Tak ada hati nurani. Salah satu sumber pokoknya, kata H Soemarno Soedarsono (80)—pendidik yang punya obsesi besar tentang pendidikan karakter bangsa—adalah terabaikannya pembangunan karakter. Menurut Soemarno, pembangunan karakter anak bangsa harus diutamakan agar terhindar dari krisis (Karakter Mengantar Bangsa dari Gelap Menuju Terang, ElexKomputindo, 2010).
Tradisi lisan menawarkan bahan pembangunan karakter, pelengkap Pancasila sebagai core values pembangunan karakter bangsa. Dan, ketika dunia pendidikan terkesan baru ”bangun” dari kelengahan mengembangkan karakter dalam praksis pendidikan akhir-akhir ini, seiring dengan tereduksinya penyampaian nilai-nilai kebangsaan Pancasila dan terabaikannya pengembangan karakter, ada tanda-tanda diperoleh tone nada yang sama antara kemerosotan moralitas bangsa, pembangunan karakter, dan kekayaan budaya Indonesia.
Pernyataan ”mencerdaskan kehidupan bangsa” yang diamanahkan Pembukaan UUD 1945, membentuk watak serta peradaban bangsa yang bermartabat adalah fungsi pendidikan nasional sesuai Pasal 3 UU Sisdiknas 2003, tidak sebatas berurusan dengan kognisi dan keterampilan, tetapi juga watak. Simpul yang menyatukan kognisi, keterampilan, dan watak adalah bernalar. Nalar itu bukan ditambahkan, tetapi menyatu dengan praksis pendidikan, yang sumber-sumbernya berasal dari khazanah budaya, termasuk di dalamnya tradisi lisan.

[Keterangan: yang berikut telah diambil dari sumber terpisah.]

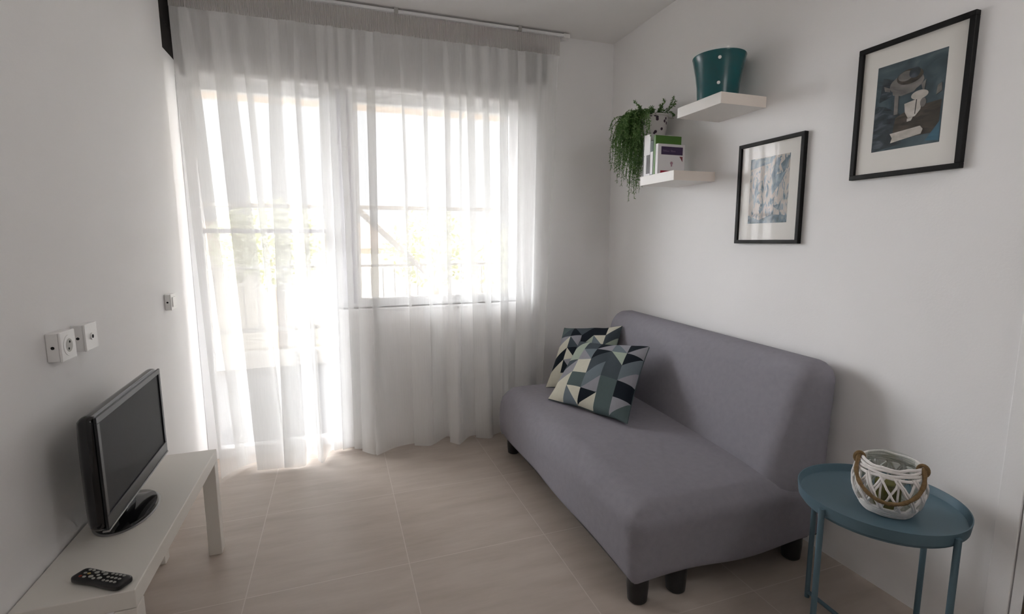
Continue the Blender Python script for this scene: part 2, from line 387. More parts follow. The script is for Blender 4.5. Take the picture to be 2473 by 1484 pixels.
for z in rows:
    g.append([])
    for k in range(N+1):
        x = -2.655+(-.44+2.655)*k/N
        g[-1].append(b.verts.new(Vector((x, -.064+.0045*math.sin(k*2*PI/7.3+1.3*noise.noise(Vector((k*.02, 0, 0))))+.003*noise.noise(Vector((x*14, z*3, 0))), z))-cur.location))
for A, B in zip(g, g[1:]):
    for k in range(N): b.faces.new((A[k], B[k], B[k+1], A[k+1]))
obj('heading_tape', b, M_HEAD, cur, True)
rl = thing('curtain_rail', 'white ceiling curtain rail ending near the room corner', 'curtain rail', (-1.5, -.062, 2.66))
obj('track', loc(box((-2.665, -.078, 2.652), (-.42, -.046, 2.668), .002), rl), M_ALU, rl)
for x in (-2.3, -1.5, -.725): obj('bracket', loc(box((x-.012, -.080, 2.648), (x+.012, -.044, 2.679), .002), rl), M_PLASTICS, rl)
obj('end_cap', loc(box((-.42, -.082, 2.645), (-.375, -.042, 2.671), .003), rl), M_PLASTIC, rl)
# ------------------------------------------------------------------ unseen fill globe added behind the camera to brighten the room
lp = thing('fill_lamp', 'added unseen white fill globe behind the camera position', 'lamp', (-.38, -3.38, ZC))
obj('canopy', cyl(NB(), (0, 0), .06, -.03, -.0005), M_PLASTIC, lp, True)
obj('stem', tube(NB(), [(0, 0, -.03), (0, 0, -.16)], .008, 12), M_ALU, lp)
M_GLOBE = mat('fill_globe', (.9, .9, .88), .4)
gb = M_GLOBE.node_tree.nodes['Principled BSDF']; gb.inputs['Emission Color'].default_value = (1, 1, 1, 1); gb.inputs['Emission Strength'].default_value = 8.0
obj('globe', lathe(NB(), [(0.10*math.sin(PI*k/24) if 0 < k < 24 else 0, -.26+.10*math.cos(PI*k/24)) for k in range(25)], 36), M_GLOBE, lp, True)
# ------------------------------------------------------------------ sofa bed
SY0, SY1 = -1.865, -.355; SYC = (SY0+SY1)/2; SYH = (SY1-SY0)/2
so = thing('sofa_bed', 'grey fabric sofa bed without arms on black feet along the right wall', 'sofa', (-.5, SYC, 0))
def seat_fn(u, v, w):
    half = (.447, SYH, .143)
    tw = (w+1)/2
    p = rounded(Vector((u*half[0], v*half[1], w*half[2])), half, (.028+.057*tw, .024+.046*tw, .09 if w > 0 else .018))
    x, y, z = p
    k = (1-(abs(v))**3)*(1-abs(u)**4)
    if w > 0: z += .030*k*min(1, w*1.5)
    z += .022*v*max(0, w)                       # far end sits a little fuller
    if u < 0: x -= .018*(-u)*(1-abs(w)**2)*(.55+.45*v)   # bulging front
    if w < 0: z += .006*math.sin(v*7)*abs(w)+ (.010*math.sin((u+1)*4)*abs(w) if abs(v) > .9 else 0)
    z += .004*noise.noise(Vector((x*4, y*3, z*4)))
    # soft creases running to the back joint
    if w > 0: z -= .010*max(0, 1-abs(u-.10+.25*v)/.10)*max(0, 1-abs(v-.15)/.35)
    return Vector((x-.52+.5, y, z+.253))
obj('seat', soft(44, 60, 18, seat_fn), M_SOFA, so, True)
def back_fn(u, v, w):
    # u: front(-1)..rear(1), v: along the wall, w: bottom..top
    half = (.10, SYH-.002, .29)
    p = rounded(Vector((u*half[0], v*half[1], w*half[2])), half, (.078, .075, .085))
    zz = p.z+.29                       # 0..0.58
    s = zz/.58
    xf = -.355+.165*s                  # front face leans back
    if s > .80: xf += .0
    xr = -.012-.004*(1-s)
    q = (p.x/.10+1)/2
    x = xf+(xr-xf)*q
    if u < 0: x -= .014*(1-abs(v)**4)*math.sin(PI*min(1, max(0, s)))*(1-q)
    z = .272+zz-.004*(1+math.cos(v*PI))*s*0
    z += .012*v*s
    y = p.y+.003*noise.noise(Vector((x*6, p.y*2, z*5)))
    x += .003*noise.noise(Vector((x*3, p.y*3, z*3+9)))*(1-q)
    return Vector((x+.5, y, z))
obj('backrest', soft(16, 60, 34, back_fn), M_SOFA, so, True)
obj('base_frame', loc(box((-.957, SY0+.02, .1045), (-.06, SY1-.02, .130), .006), so), M_BLACKP, so)
foot = None
for (x, y) in ((-.905, -1.80), (-.905, -.43), (-.735, -1.80), (-.735, -.43), (-.155, -1.80), (-.155, -.43)):
    if foot is None:
        foot = obj('foot', lathe(NB(), [(0, 0), (.030, 0), (.036, .006), (.040, .06), (.040, .105), (0, .105)], 28), M_BLACKP, so, True); o = foot
    else: o = foot.copy(); COL.objects.link(o); o.parent = so
    o.location = (x+.5, y-SYC, 0)
obj('care_tag', loc(box((-.142, SY0-.001, .110), (-.128, SY0+.006, .128), .001), so), M_PLASTIC, so)
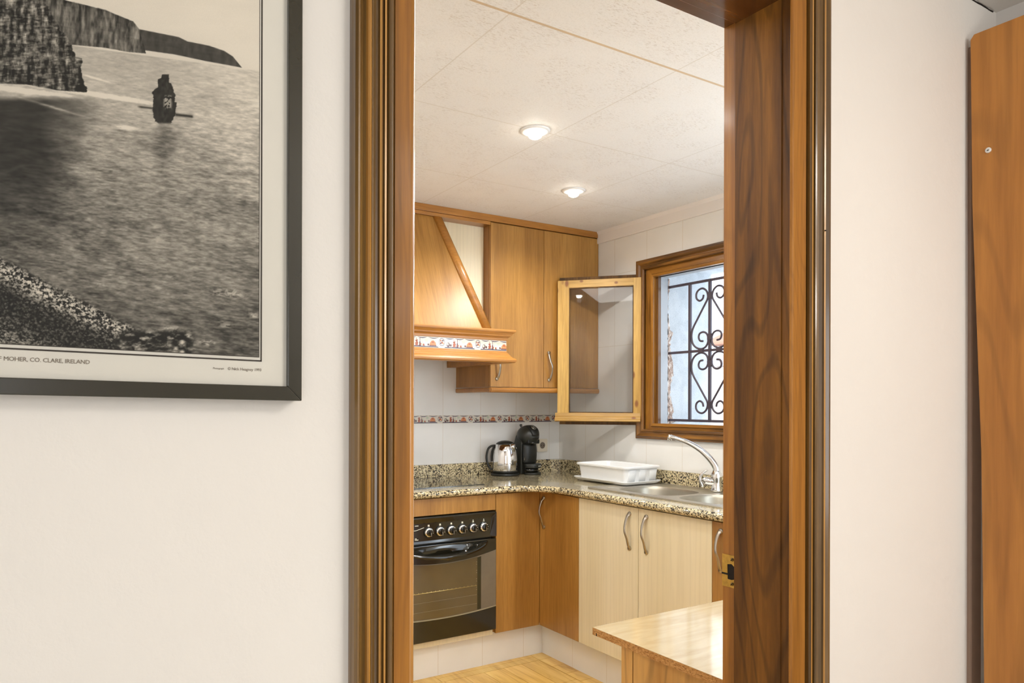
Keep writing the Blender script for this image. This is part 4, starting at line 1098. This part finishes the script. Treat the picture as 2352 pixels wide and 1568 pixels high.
tb = m.build('tile_band', TM, hd)
m = MB(); m.box(0.03, 2.7795, KY - 0.0012, KY + 0.001, 1.1915, 1.2365)
for k in range(-8, 4): motif(m, 1.9345 + 0.2 * k + 0.2, KY - 0.0012, 1.1915, 1.2365, 2.779, 0.04)
m.build('trim_5', TM, kind='structure')

# ---------------------------------------------------------------- window: casing, frame, sash, hinges
wd = empty('window_1', (KX, 2.335, 1.11), kind='structure')
CP = [(0, 0), (0.0, 0.010), (0.004, 0.015), (0.012, 0.016), (0.016, 0.012), (0.022, 0.012), (0.030, 0.020), (0.038, 0.022), (0.044, 0.018), (0.050, 0.018), (0.0525, 0.014), (0.0525, 0)]
# casing on the room side, mitred: profile across measured outward from the inner edge
def mitre(prof, y0, y1, z0, z1, xw, sgn, name, root, mats):
    """y0,y1,z0,z1: inner rectangle; builds four mitred lengths"""
    def R4(a):
        return {'bl': (y0 - a, z0 - a), 'br': (y1 + a, z0 - a), 'tr': (y1 + a, z1 + a), 'tl': (y0 - a, z1 + a)}
    for (c0, c1, mt) in (('bl', 'br', mats[1]), ('br', 'tr', mats[0]), ('tr', 'tl', mats[1]), ('tl', 'bl', mats[0])):
        rings = []
        for c_ in (c0, c1): rings.append([(xw + sgn * o_, R4(a)[c_][0], R4(a)[c_][1]) for a, o_ in prof])
        MB().loft(rings, cap=True).build(name, mt, root)
mitre(CP, 1.853, 2.8175, 1.170, 2.0215, KX, -1, 'casing', wd, ('window_cas', 'window_cas_y'))
# fixed frame inside the casing
FP = [(0, 0), (0, 0.036), (-0.0, 0.041), (0.010, 0.043), (0.014, 0.043), (0.018, 0.036), (0.040, 0.034), (0.062, 0.034), (0.062, 0)]
mitre([(a, b_) for a, b_ in FP], WY0 + 0.012, WY1 + 0.012 + 0.004, WZ0 + 0.004, WZ1 + 0.0, KX + 0.041, -1, 'frame', wd, ('window_wood', 'window_wood_y'))
FP2 = [(0, 0), (0, 0.020), (0.016, 0.020), (0.016, 0)]
mitre(FP2, WY0, WY1, WZ0, WZ1, KX + 0.041, -1, 'inner_stop', wd, ('window_cas', 'window_cas_y'))

# open sash: local frame s along the leaf, t towards the camera side (thickness)
P0 = Vector((2.7570, 2.845, 0)); V = Vector((-0.678, 0.735, 0)).normalized(); Nn = Vector((-0.735, -0.678, 0)).normalized()
XF = Matrix(((V.x, -Nn.x, 0, P0.x), (V.y, -Nn.y, 0, P0.y), (0, 0, 1, 0), (0, 0, 0, 1)))   # local x = s, local y = depth behind the outer face
sa = empty('casement', (P0.x, P0.y, 1.187), 'pale weathered pine window sash standing open against the wall cabinet', 'window sash')
def sb(mb, name, mat, bev=0.001, root=None): return mb.build(name, mat, root or sa, bevel=bev, xf=XF)
sb(MB().box(-0.018, 0.024, 0, 0.024, 1.236, 1.984), 'stile', 'sash_pale'); sb(MB().box(0.373, 0.436, 0, 0.024, 1.236, 1.984), 'stile', 'sash_pale')
sb(MB().box(0.024, 0.373, 0.001, 0.024, 1.943, 1.984), 'top_rail', 'sash_pale_h')
sb(MB().prism([(0.024, 1.187 + 0.022), (-0.006, 1.209), (-0.022, 1.207), (-0.026, 1.212), (-0.022, 1.218), (-0.012, 1.222), (-0.010, 1.230), (-0.004, 1.236), (0.0, 1.254), (0.024, 1.254)], 'x', -0.014, 0.448), 'drip_rail', 'sash_pale_h', 0.0008)
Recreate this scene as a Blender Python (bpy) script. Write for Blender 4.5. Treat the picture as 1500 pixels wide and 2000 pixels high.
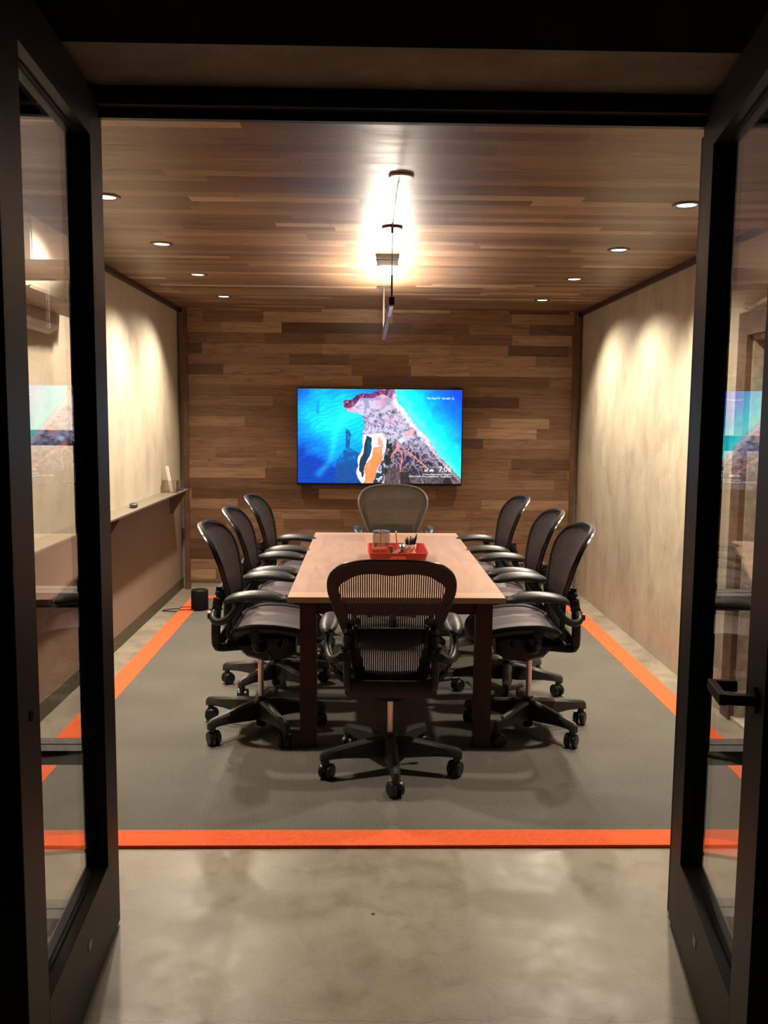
import bpy, bmesh, math, random
import numpy as np
from mathutils import Vector, Matrix
random.seed(4)
PI = math.pi
S = bpy.context.scene
COL = S.collection
for o in list(bpy.data.objects): bpy.data.objects.remove(o)

# ------------------------------------------------------------------ camera, world, exposure
F_PX, PITCH, YAW, ROLL, CAM_H = 1744.66, .1068, .0212, .0088, 1.5931
cp, sp, cy, sy = math.cos(PITCH), math.sin(PITCH), math.cos(YAW), math.sin(YAW)
fw = Vector((sy*cp, cy*cp, -sp)); r0 = Vector((cy, -sy, 0)); u0 = r0.cross(fw)
rt = r0*math.cos(ROLL) + u0*math.sin(ROLL); up = u0*math.cos(ROLL) - r0*math.sin(ROLL)
cam_d = bpy.data.cameras.new('camera'); cam = bpy.data.objects.new('camera', cam_d); COL.objects.link(cam)
cam_d.sensor_fit = 'VERTICAL'; cam_d.sensor_height = 24; cam_d.lens = 24*F_PX/2000; cam_d.clip_start = .02
cam.matrix_world = Matrix(((rt.x, up.x, -fw.x, 0), (rt.y, up.y, -fw.y, 0), (rt.z, up.z, -fw.z, CAM_H), (0, 0, 0, 1)))
S.camera = cam
w = bpy.data.worlds.new('world'); S.world = w; w.use_nodes = True
w.node_tree.nodes['Background'].inputs[0].default_value = (.35, .45, .6, 1)
w.node_tree.nodes['Background'].inputs[1].default_value = .0015
S.view_settings.view_transform = 'Standard'; S.view_settings.look = 'None'
S.view_settings.gamma = 1; S.view_settings.use_curve_mapping = False; S.view_settings.exposure = 0.0
S.render.engine = S.render.engine
SPOT_W, SPOT_COL = 205, (1, .86, .68)
LENS_E = 9
STRIP_E, STRIP_COL = 760, (1, .86, .70)
SCREEN_E = 1.7

# ------------------------------------------------------------------ dimensions (metres)
XL, XR = -1.69, 1.95           # side walls
ZC = 2.54                      # timber ceiling
YP, YB = 8.12, 8.20            # plank wall face, concrete back wall
YD = 2.68                      # glazed front
SOF = 2.505

# ------------------------------------------------------------------ material helpers
def new_mat(name):
    m = bpy.data.materials.new(name); m.use_nodes = True
    nt = m.node_tree; b = nt.nodes['Principled BSDF']
    return m, nt, b
def nd(nt, typ, **kw):
    n = nt.nodes.new(typ)
    for k, v in kw.items(): setattr(n, k, v)
    return n
def math_n(nt, op, a, b=None, c=None):
    n = nt.nodes.new('ShaderNodeMath'); n.operation = op
    for i, v in enumerate((a, b, c)):
        if v is None: continue
        if isinstance(v, (int, float)): n.inputs[i].default_value = v
        else: nt.links.new(v, n.inputs[i])
    return n.outputs[0]
def mixc(nt, fac, a, b, mode='MIX'):
    n = nt.nodes.new('ShaderNodeMix'); n.data_type = 'RGBA'; n.blend_type = mode
    for sock, v in ((n.inputs[0], fac), (n.inputs[6], a), (n.inputs[7], b)):
        if isinstance(v, (int, float)): sock.default_value = v
        elif isinstance(v, tuple): sock.default_value = (*v[:3], 1)
        else: nt.links.new(v, sock)
    return n.outputs[2]
def ramp(nt, fac, stops, interp='LINEAR'):
    n = nt.nodes.new('ShaderNodeValToRGB'); n.color_ramp.interpolation = interp
    el = n.color_ramp.elements
    while len(el) < len(stops): el.new(.5)
    for e, (p, c) in zip(el, stops):
        e.position = p; e.color = (*c, 1) if isinstance(c, tuple) else (c, c, c, 1)
    nt.links.new(fac, n.inputs[0]); return n.outputs[0]
def coords(nt):
    t = nt.nodes.new('ShaderNodeTexCoord'); s = nt.nodes.new('ShaderNodeSeparateXYZ')
    nt.links.new(t.outputs['Object'], s.inputs[0]); return t.outputs['Object'], s.outputs
def comb(nt, x, y, z):
    n = nt.nodes.new('ShaderNodeCombineXYZ')
    for i, v in enumerate((x, y, z)):
        if isinstance(v, (int, float)): n.inputs[i].default_value = v
        else: nt.links.new(v, n.inputs[i])
    return n.outputs[0]
def noise(nt, vec, scale, detail=4, rough=.55, dist=0):
    n = nt.nodes.new('ShaderNodeTexNoise'); n.inputs['Scale'].default_value = scale
    n.inputs['Detail'].default_value = detail; n.inputs['Roughness'].default_value = rough
    n.inputs['Distortion'].default_value = dist
    nt.links.new(vec, n.inputs['Vector']); return n.outputs['Fac']
def bump(nt, b, h, strength=.2, dist=.01):
    n = nt.nodes.new('ShaderNodeBump'); n.inputs['Strength'].default_value = strength
    n.inputs['Distance'].default_value = dist
    nt.links.new(h, n.inputs['Height']); nt.links.new(n.outputs[0], b.inputs['Normal'])
def plain(name, col, rough=.5, metal=0, spec=.5, var=.12, vscale=30, bmp=0):
    m, nt, b = new_mat(name)
    v, _ = coords(nt); f = noise(nt, v, vscale)
    c = ramp(nt, f, [(.3, tuple(x*(1-var) for x in col)), (.7, tuple(min(1, x*(1+var)) for x in col))])
    nt.links.new(c, b.inputs['Base Color'])
    b.inputs['Roughness'].default_value = rough; b.inputs['Metallic'].default_value = metal
    b.inputs['Specular IOR Level'].default_value = spec
    if bmp: bump(nt, b, f, bmp, .003)
    return m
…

Keinginan Depdiknas mengembangkan pendidikan karakter dalam praksis pendidikan hendaknya tidak selesai dengan pernyataan, tetapi diikuti perencanaan matang menyangkut materi, silabus, dan cara menyampaikan dengan titik sentral pengembangan nalar. Di sana dikembangkan prinsip integrity is the name of the game (integritas di atas segalanya)! Dan tidak dihasilkan manusia-manusia pintar-terampil tetapi tidak berkarakter!